By feeding these insights back into policy updates, control enhancements, and training, the organisation builds resilience. This cycle of continuous improvement is the hallmark of a well-managed, defensible security programme.

Frequently Asked Questions

What Is the Difference Between Cyber Risk Management and Governance?

Risk management is the operational activity of identifying threats, assessing vulnerabilities, and implementing controls. It is the 'doing' part of security.

Governance is the oversight framework that ensures these activities are performed correctly, are aligned with business objectives, and are fully accountable. Governance asks, "Are we managing the right risks, and can we prove it?" In essence, management executes the work, while governance ensures the work is done right.

How Can a Smaller Business Implement Robust Governance?

For smaller businesses, the objective is clarity, not bureaucracy.

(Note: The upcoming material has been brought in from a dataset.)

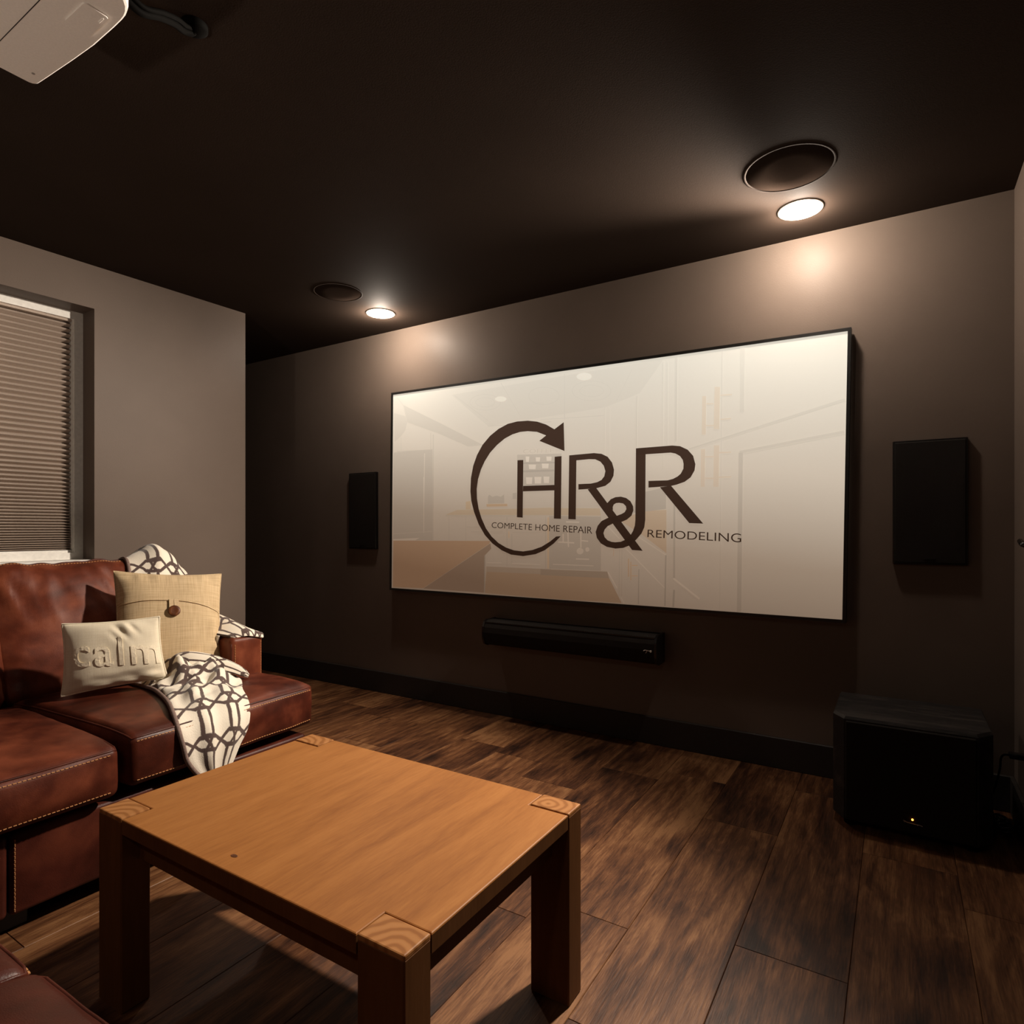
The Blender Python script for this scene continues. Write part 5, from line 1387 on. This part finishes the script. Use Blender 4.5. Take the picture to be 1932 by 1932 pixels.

Begin with the fundamentals that provide the most value. Draft a simple risk appetite statement defining acceptable risk levels. Create a core set of policies for the most sensitive operations.

Use an Ownership Matrix (e.g., RACI) to assign clear responsibilities; this creates accountability at minimal cost. Prioritise evidence collection for critical systems rather than attempting to cover everything. The goal is a lean, clear, and defensible system that demonstrates due care, not a complex administrative machine.

How Often Should a Cyber Risk Strategy Be Reviewed?

A static strategy quickly becomes irrelevant.

The overall cyber risk strategy requires a formal review at least annually. This is the minimum. A significant event—such as a merger, a new regulation, or a major shift in the threat landscape—should trigger an immediate ad-hoc review.

However, the components of the governance framework must be reviewed more frequently. Risk assessments and control effectiveness metrics should be assessed on a quarterly or semi-annual basis. This cadence provides leadership with timely data for decision-making and keeps the framework operationally relevant, preventing governance from becoming a once-a-year, check-box exercise.